WORK REQUIRED ▸ Lines holding the string "that" are the ones to copy; find them all in the data.

SUPPLIED DATA ▸
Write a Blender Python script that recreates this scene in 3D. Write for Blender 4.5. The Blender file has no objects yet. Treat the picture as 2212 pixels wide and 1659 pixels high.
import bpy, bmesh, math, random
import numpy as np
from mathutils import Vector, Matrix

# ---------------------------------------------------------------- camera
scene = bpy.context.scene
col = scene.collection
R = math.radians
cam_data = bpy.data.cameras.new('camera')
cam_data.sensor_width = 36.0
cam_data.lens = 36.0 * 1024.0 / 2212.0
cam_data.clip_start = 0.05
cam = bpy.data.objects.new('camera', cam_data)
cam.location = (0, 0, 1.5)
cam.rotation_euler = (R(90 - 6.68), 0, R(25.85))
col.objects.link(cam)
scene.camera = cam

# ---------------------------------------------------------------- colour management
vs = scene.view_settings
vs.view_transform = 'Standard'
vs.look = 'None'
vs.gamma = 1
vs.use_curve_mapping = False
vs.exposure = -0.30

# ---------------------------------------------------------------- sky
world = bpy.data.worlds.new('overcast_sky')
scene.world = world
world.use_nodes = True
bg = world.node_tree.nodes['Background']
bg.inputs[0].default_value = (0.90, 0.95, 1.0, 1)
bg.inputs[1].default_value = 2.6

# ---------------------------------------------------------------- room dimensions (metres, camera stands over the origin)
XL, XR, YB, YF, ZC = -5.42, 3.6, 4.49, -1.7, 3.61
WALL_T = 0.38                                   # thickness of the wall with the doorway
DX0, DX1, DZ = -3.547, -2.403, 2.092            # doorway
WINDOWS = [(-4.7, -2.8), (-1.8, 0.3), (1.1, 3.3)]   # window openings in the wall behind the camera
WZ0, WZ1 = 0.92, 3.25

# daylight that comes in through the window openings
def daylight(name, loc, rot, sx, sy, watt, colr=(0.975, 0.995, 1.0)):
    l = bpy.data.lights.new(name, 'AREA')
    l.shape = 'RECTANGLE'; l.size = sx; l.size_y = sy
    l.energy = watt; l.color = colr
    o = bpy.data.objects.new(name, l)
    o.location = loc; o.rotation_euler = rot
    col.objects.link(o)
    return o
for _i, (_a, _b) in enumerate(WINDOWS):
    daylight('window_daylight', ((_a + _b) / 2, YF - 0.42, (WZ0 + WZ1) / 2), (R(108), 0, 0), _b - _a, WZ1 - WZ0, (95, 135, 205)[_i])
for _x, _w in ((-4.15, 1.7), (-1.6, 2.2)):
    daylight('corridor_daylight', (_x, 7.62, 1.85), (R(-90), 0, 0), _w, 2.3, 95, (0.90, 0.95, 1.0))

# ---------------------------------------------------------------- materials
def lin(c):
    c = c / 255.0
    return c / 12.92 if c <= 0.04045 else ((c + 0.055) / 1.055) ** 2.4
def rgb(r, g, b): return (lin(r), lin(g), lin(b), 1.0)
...
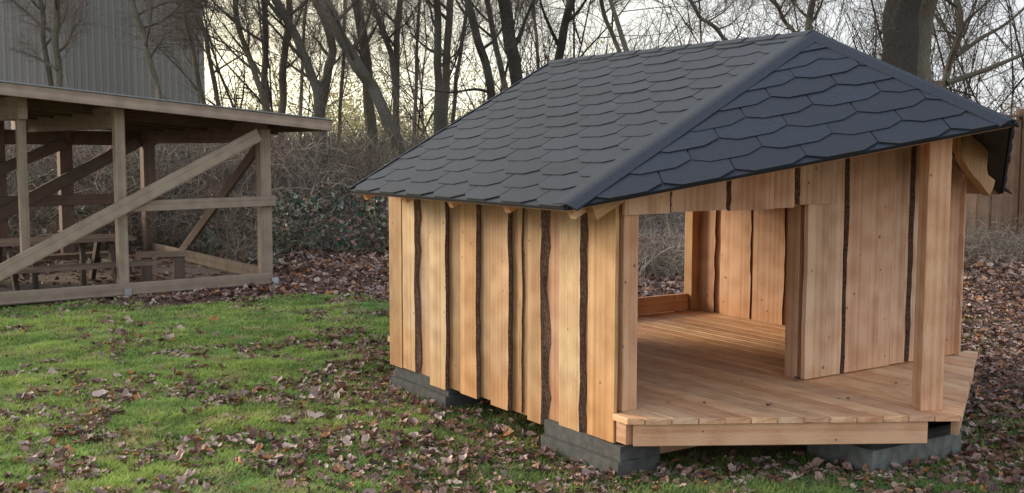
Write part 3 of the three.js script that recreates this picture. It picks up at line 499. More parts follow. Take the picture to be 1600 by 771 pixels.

COMPLETED EXERCISE ▸
Write a Blender Python script that recreates this scene in 3D. Write for Blender 4.5. The Blender file has no objects yet. Treat the picture as 2212 pixels wide and 1659 pixels high.
# daylight that comes in through the window openings
Write part 3 of the three.js script that recreates this picture. It picks up at line 499. More parts follow. Take the picture to be 1600 by 771 pixels.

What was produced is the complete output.